No plano traçado pelo marqueteiro, primeiro a emedebista apareceria sozinha para dar uma satisfação a seu eleitorado e declararia voto em Lula. Depois, com o petista se comprometendo com as propostas dela, Tebet manifestaria apoio formal e embarcaria na campanha.

O embaraço da recusa à foto foi assunto logo superado. Ter a imagem dos dois juntos era questão de horas —e aconteceu dois dias mais tarde, numa sexta (7), em um ato chamado pelo PT.

Anúncio conjunto que marcou a entrada de Simone Tebet na campanha de Lula, em hotel em São Paulo; foto dos dois juntos era aguardada por petistas - Mathilde Missioneiro - 7.out.22/Folhapress

Ainda no almoço, uma brincadeira de Lula quando parte dos convidados tinha ido embora ilustra o clima. Ao dizer que a costura com Tebet tinha sido mais simples do que imaginava, ele riu ao se recordar da longa negociação para receber o apoio de Leonel Brizola na eleição presidencial de 1989.

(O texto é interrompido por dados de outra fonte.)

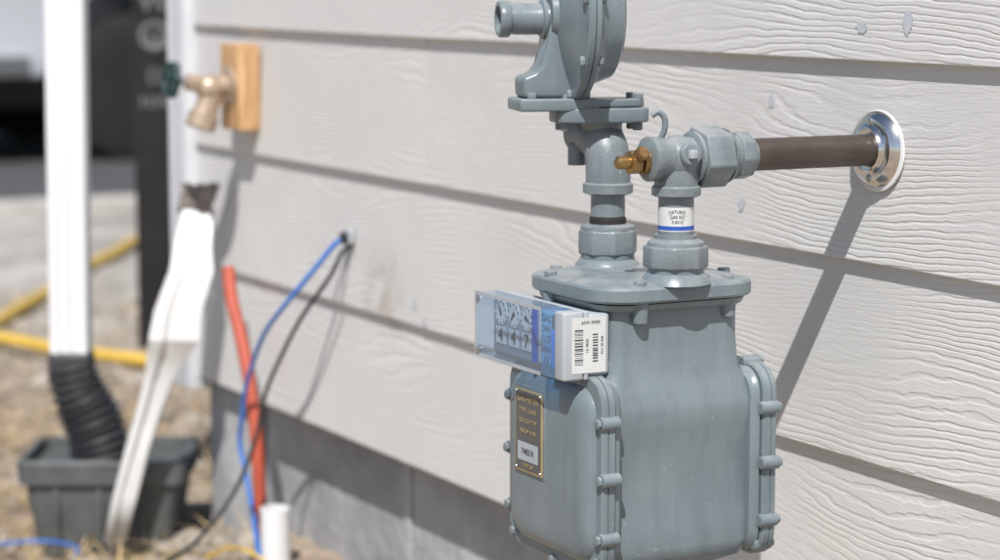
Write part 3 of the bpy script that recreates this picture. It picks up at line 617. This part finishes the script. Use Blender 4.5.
# ------------------------------------------------------------------ conduit, cables, stub
sweep('red_conduit',[(-3.109,-.045,.450),(-3.085,-.05,.41),(-3.055,-.05,.365),(-3.030,-.05,.32),(-3.013,-.05,.277),(-2.997,-.05,.22),(-2.990,-.05,.16),(-2.984,-.05,.09),(-2.983,-.05,.02)],.009,M_orange,None,16,rf=lambda s_:.0092+.0004*math.sin(s_*2*math.pi/.007),smoothn=28)
sweep('blue_cable',[(-2.779,.0,.524),(-2.785,-.02,.518),(-2.801,-.04,.488),(-2.841,-.07,.433),(-2.900,-.073,.392),(-2.949,-.07,.350),(-2.985,-.07,.300),(-3.003,-.07,.25),(-3.009,-.07,.216),(-2.975,-.07,.1525),(-2.948,-.07,.081),(-2.94,-.07,.03)],.0034,M_blue,None,12)
sweep('black_cable',[(-2.777,.0,.517),(-2.780,-.015,.505),(-2.786,-.03,.474),(-2.839,-.05,.412),(-2.905,-.055,.345),(-2.927,-.065,.30),(-2.928,-.08,.238),(-2.927,-.11,.173),(-2.918,-.16,.12),(-2.937,-.2,.085),(-2.98,-.26,.04),(-3.05,-.33,.012)],.0030,M_rubber,None,12)
bu=empty('cable_wall_bushing')
box('plate',(-2.787,-.010,.516),(-2.769,-.0015,.536),M_module,bu,.002)
cyl('grommet',(-2.778,-.010,.524),(-2.778,-.017,.524),.008,M_rubber,bu,20)
st=empty('pvc_pipe_stub')
px_,py_=-2.945,-.045
lathe('pipe',[(.0205,-.02),(.0205,.1385),(.020,.139),(.0175,.139),(.0175,.128)],(px_,py_,0),(0.02,-.01,1),M_white,st,36)
lathe('dirt_fill',[(.0174,0),(.012,.005),(0,.008)],(px_+.002,py_-.001,.128),(0,0,1),M_stone,st,24)
sweep('yellow_gas_pipe',[(-6.3,-.15,.022),(-5.75,.10,.02),(-5.36,.25,.024),(-5.1,.35,.02),(-4.88,.44,.026),(-4.6,.58,.02),(-4.3,.78,.02)],.0145,M_yellow,None,16)
sweep('yellow_gas_pipe',[(-5.1,.05,.02),(-5.6,.30,.018),(-5.93,.49,.02),(-6.25,.68,.02),(-6.57,.847,.022),(-6.9,1.05,.02),(-7.23,1.24,.02),(-7.8,1.7,.02)],.0155,M_yellow,None,16)
sweep('blue_cable',[(-3.38,-.42,.012),(-3.42,-.33,.012),(-3.40,-.24,.016),(-3.35,-.2,.012),(-3.31,-.22,.006)],.0024,M_blue,None,10)
sweep('yellow_wire',[(-3.10,-.12,.03),(-3.05,-.10,.055),(-3.0,-.09,.075),(-2.94,-.085,.082),(-2.88,-.08,.075)],.0026,M_yellow,None,10)

# ------------------------------------------------------------------ black wrapped post beyond the corner
bp_=empty('black_wrapped_post')
pc=Vector((-5.225,.603,0))
def psec(z,k=1): return [(pc.x+sdir.x*x*k+cdir.x*y*k,pc.y+sdir.y*x*k+cdir.y*y*k,z) for x,y in rrect(.052,.035,.012,4)]
loft('post',[psec(-.05),psec(.012),psec(.3,1.0),psec(.5,1.03),psec(.7,.98),psec(.9,1.02),psec(1.5),psec(1.9),psec(1.905,.93)],M_black,bp_,30)
M_fade=mat('faded_print',(0.26,0.26,0.27),(0.12,0.12,0.13),rough=.6)
fo=pc+cdir*.0368
for s_,sz,zz in [('W',.07,.80),('O',.10,.72),('o',.07,.72),('D',.05,.63),('NW',.04,.57)]:
    text('print',s_,sz,(fo.x,fo.y,zz),sdir,(0,0,1),M_fade,bp_)

# ------------------------------------------------------------------ parked van
van=empty('parked_van')
VX=-10.5
def arch(yc,r_,z0,n=14): return [(yc+r_*math.cos(math.pi*k/n),z0+r_*math.sin(math.pi*k/n)) for k in range(n+1)]
zs=.40; wy1,wy2=2.36,-.75; wr=.34
outl=[(-1.75,zs)]+[(wy2-.42,zs)]+[(y,z) for y,z in arch(wy2,.42,zs)][::-1]+[(wy2+.42,zs),(wy1-.42,zs)]+[(y,z) for y,z in arch(wy1,.42,zs)][::-1]+[(wy1+.42,zs),(3.25,zs),(3.32,.55),(3.30,.95),(3.2,1.12),(2.5,1.28),(1.75,1.98),(1.55,2.05),(-1.65,2.08),(-1.78,1.95),(-1.82,1.0)]
cl=[]
for p in outl:
    if not cl or (Vector(p)-Vector(cl[-1])).length>1e-4: cl.append(p)
prism('body',cl,1.9,(VX-.95,0,0),(0,1,0),(0,0,1),M_car,van,.02,2)
box('underbody',(VX-1.8,-1.7,.26),(VX-.08,3.15,.48),M_black,van,.01)
box('front_bumper',(VX-1.92,3.26,.36),(VX+.02,3.42,.62),M_cargrey,van,.04)
box('rear_bumper',(VX-1.92,-1.93,.36),(VX+.02,-1.79,.58),M_cargrey,van,.03)
box('side_cladding',(VX-.002,-.3,.405),(VX+.018,1.86,.50),M_zinc,van,.006)
prism('cab_window',[(1.15,1.3),(2.25,1.3),(1.72,1.85),(1.15,1.88)],.012,(VX+.004,0,0),(0,1,0),(0,0,1),M_carglass,van,.003)
prism('windscreen',[(2.52,1.31),(1.80,1.97),(1.78,1.95),(2.50,1.29)],1.6,(VX-.95,0,0),(0,1,0),(0,0,1),M_carglass,van,0)
box('door_handle',(VX+.001,1.2,1.08),(VX+.03,1.38,1.11),M_cargrey,van,.006)
for yy in (1.08,-.28): box('door_seam',(VX+.0005,yy,.56),(VX+.003,yy+.008,1.95),M_black,van,0)
box('mirror',(VX+.03,2.1,1.28),(VX+.16,2.24,1.5),M_black,van,.03)
box('head_lamp',(VX-.3,3.18,.78),(VX+.006,3.315,.95),M_zinc,van,.02)
for yc in (wy1,wy2):
    for xx in (VX-.02,VX-1.68):
        lathe('tyre',[(.20,-.2),(.31,-.2),(.335,-.18),(wr,-.12),(wr,-.06),(.33,-.01),(.30,0),(.21,0)],(xx,yc,wr+.004),(1,0,0),M_tyre,van,48)
        lathe('wheel_rim',[(.205,-.19),(.205,-.01),(.19,-.012),(.17,-.05),(.06,-.03),(.0,-.025)],(xx,yc,wr+.004),(1,0,0),M_cargrey,van,40)

# ------------------------------------------------------------------ light
sd=Vector((1.32,-1.0,2.2)).normalized()
elev=math.asin(sd.z); az=math.atan2(sd.x,sd.y)
w=bpy.data.worlds.new('World'); S.world=w; w.use_nodes=True; nt=w.node_tree
sky=nt.nodes.new('ShaderNodeTexSky'); sky.sky_type='NISHITA'; sky.sun_disc=False; sky.sun_elevation=elev; sky.sun_rotation=az; sky.air_density=1.0; sky.dust_density=1.0
nt.links.new(sky.outputs[0],nt.nodes['Background'].inputs[0]); nt.nodes['Background'].inputs[1].default_value=.092
sl=bpy.data.lights.new('sun','SUN'); sl.energy=5.0; sl.angle=math.radians(.5); sl.color=(1,.975,.94)
so=bpy.data.objects.new('sun',sl); so.rotation_euler=sd.to_track_quat('Z','Y').to_euler(); so.location=sd*20; COL.objects.link(so)

# ------------------------------------------------------------------ camera
a=math.radians(27.7); p=math.radians(7.34)
cd=bpy.data.cameras.new('camera'); cd.lens=85; cd.sensor_width=36; cd.clip_start=.05; cd.clip_end=3000
co=bpy.data.objects.new('camera',cd); co.location=(0,-1.244,H)
fw=Vector((-math.cos(a)*math.cos(p),math.sin(a)*math.cos(p),-math.sin(p)))
co.rotation_euler=fw.to_track_quat('-Z','Y').to_euler(); COL.objects.link(co)
cd.dof.use_dof=True; cd.dof.focus_distance=1.95; cd.dof.aperture_fstop=5.3
S.camera=co
S.view_settings.view_transform='Standard'; S.view_settings.look='None'; S.view_settings.exposure=0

Contou que a conversa com o histórico líder do PDT se arrastou por dois dias e embutia uma proposta que ele recusava: Brizola queria que o petista abrisse mão da vaga no segundo turno e maquinava uma jogada em que o tucano Mário Covas, quarto colocado, iria para o embate contra Fernando Collor.

Lula deixou o apartamento de Marta aliviado, com um problema a menos para resolver para o segundo turno. Tebet saiu para o almoço seguinte já atrasada, algo que detesta. Chegou para a sobremesa.

Instada a comentar o apoio numa entrevista à Folha em agosto, a ministra disse: "Sei que perdi muito. Tenho consciência, mas política é isso, é feita de escolhas".

Ela não se alongou sobre os efeitos práticos, mas qualificou sua entrada na campanha como fundamental para a vitória, já que o resultado foi apertado —uma diferença de 1,8 ponto percentual, a menor desde a redemocratização.

"Não há derrotas absolutas. A única derrota é a covardia. As vezes em que eu mais ganhei foi quando eu perdi. Ter perdido a eleição e ter imediatamente tomado uma posição, por mais difícil que fosse, fez toda a diferença para mim, para o meu partido e, espero, para o Brasil", afirmou, convicta.